Troubleshooting! Planning for the unexpected is an acquired skill. Take it from us, we learn something from every event and try to incorporate that knowledge into the next one. Nothing is ever perfect, but these small steps could avoid big disasters.

  • Inevitably you will receive some unexpected guests. Plan for surprise child visitors by stashing holiday coloring books and a box of crayons in an easily accessible cabinet. Keep a vinyl tablecloth handy for kids to gather on the floor with appetizers, without worrying about your carpet.
  • Don’t forget place cards. They are easy to plan for, but hard to come up with spur of the moment, and they can help avoid awkward dinner conversation disasters.
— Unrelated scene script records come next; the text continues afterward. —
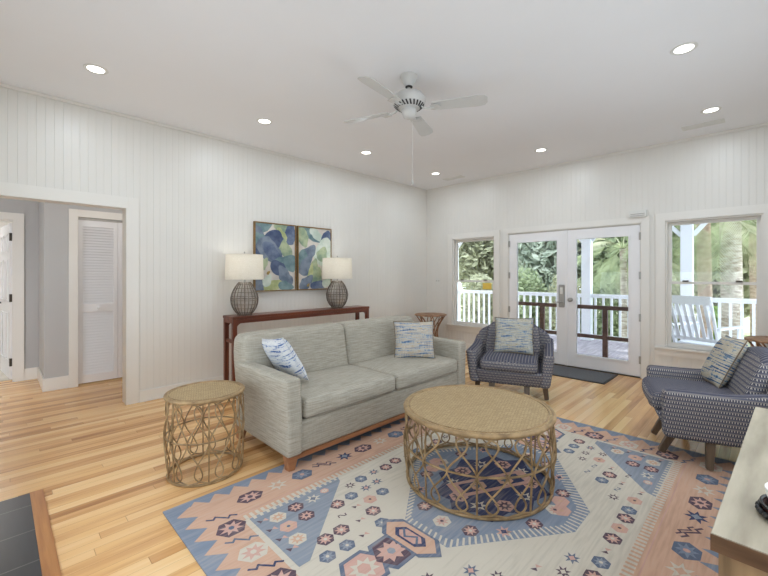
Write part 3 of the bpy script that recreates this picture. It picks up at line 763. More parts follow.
# ------------------------------------------------------------------ sofa
sf = thing('sofa', 'two-seat oatmeal fabric sofa with wooden base between side table and armchair', 'sofa', (2.485, 2.735, 0))
hx = 1.095
MB().rbox((0, 0.0, .215), (hx - .11, .405, .115), .02).build('seat_base', M['sofa'], sf, smooth=True)
for s_ in (-1, 1):
    def lean(p, s_=s_): return (p.x + s_ * .012 * max(0, (p.z - .3)) / .3, p.y, p.z + .012 * (p.y + .4))
    a = MB().rbox((s_ * (hx - .065), -.03, .372), (.064, .405, .272), .03, deform=lean).build('armrest', M['sofa'], sf, smooth=True)
    for zz in ((s_ * (hx - .125)), (s_ * (hx - .005))):
        pass
for s_ in (-1, 1):
    def bd(p, s_=s_):
        u = max(0, (p.z - .40) / .47)
        x = p.x
        if x * s_ > .75: x = x - s_ * .05 * max(0, u - .5) ** 2 * 2 * ((x * s_ - .75) / .33)
        z = p.z - .015 * max(0, (p.x * s_ - .95) / .13) ** 2 * max(0, min(1, (p.z - .6) / .2))
        return (x, p.y + .09 * (u - .6), z)
    w_ = hx - .004
    MB().rbox((s_ * w_ / 2, .355, .485), (w_ / 2, .11, .385), .055, deform=bd, crown=(0, .035, .0)).build('backrest', M['sofa'], sf, smooth=True)
    c = (s_ * .4775, -.085, .405)
    cu = MB().rbox(c, (.472, .345, .072), .035, crown=(.0, .012, .028)).build('seat_cushion', M['sofa'], sf, smooth=True)
    for zz in (.352, .452):
        pts = []
        for (ax_, ay_) in ((-1, -1), (1, -1), (1, 1), (-1, 1)):
            pts.append((c[0] + ax_ * .462, c[1] + ay_ * .336, zz))
        q = []
        for i in range(4):
            a, b = Vector(pts[i]), Vector(pts[(i + 1) % 4])
            for j in range(8):
                p = a.lerp(b, j / 8); e_ = 1 - (2 * j / 8 - 1) ** 2
                q.append((p.x, p.y - (.010 * e_ if i == 0 else 0), p.z))
        MB().tube(q, .0045, 6, closed=True).build('piping', M['piping'], cu, smooth=True)
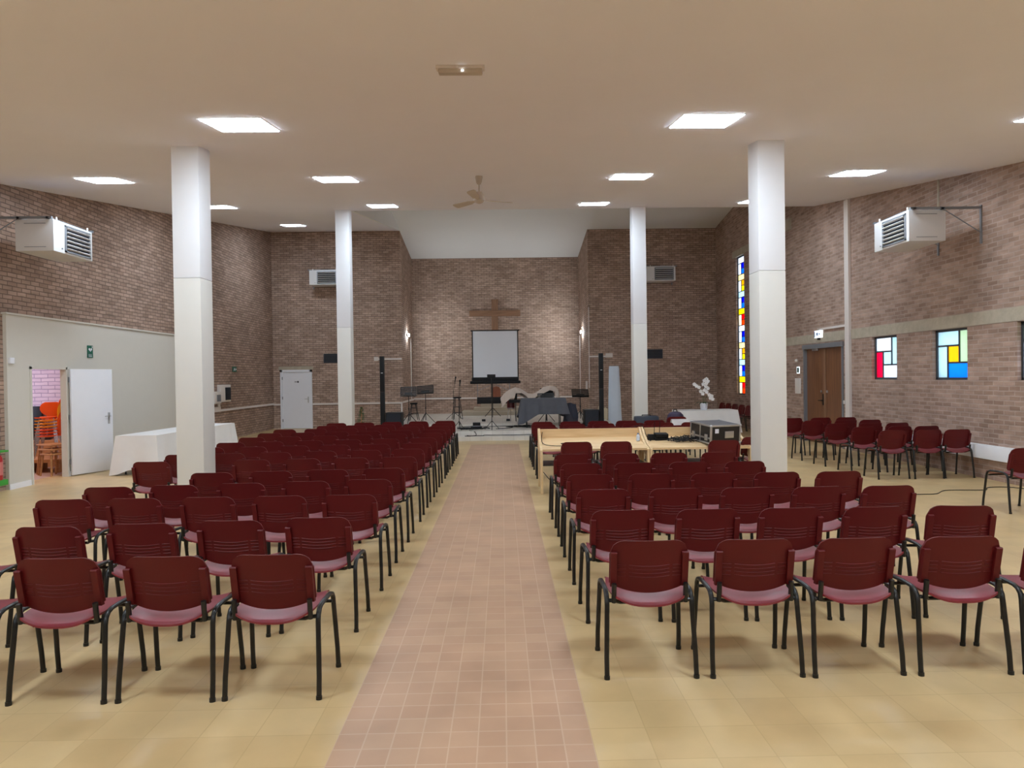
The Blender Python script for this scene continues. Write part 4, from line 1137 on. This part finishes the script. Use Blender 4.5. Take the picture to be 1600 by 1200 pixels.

Always have an extra blank one handy to account for your friend’s brand-new girlfriend.
  • When you pick out a wine for dinner, also consider a mocktail (non-alcoholic cocktail). Make guests who don’t drink feel comfortable and included in the menu, just as you would a vegetarian.
  • Avoid unwanted couch crashers by having Uber or Lyft accounts ready for guests that might need help getting home.
  • Party games, no matter how corny, inevitably liven up even the oddest mix of childhood friends and co-workers. Have a couple ready if things get desperate. Guests don’t have to know it was a saving grace, and it could lead to an annual tradition.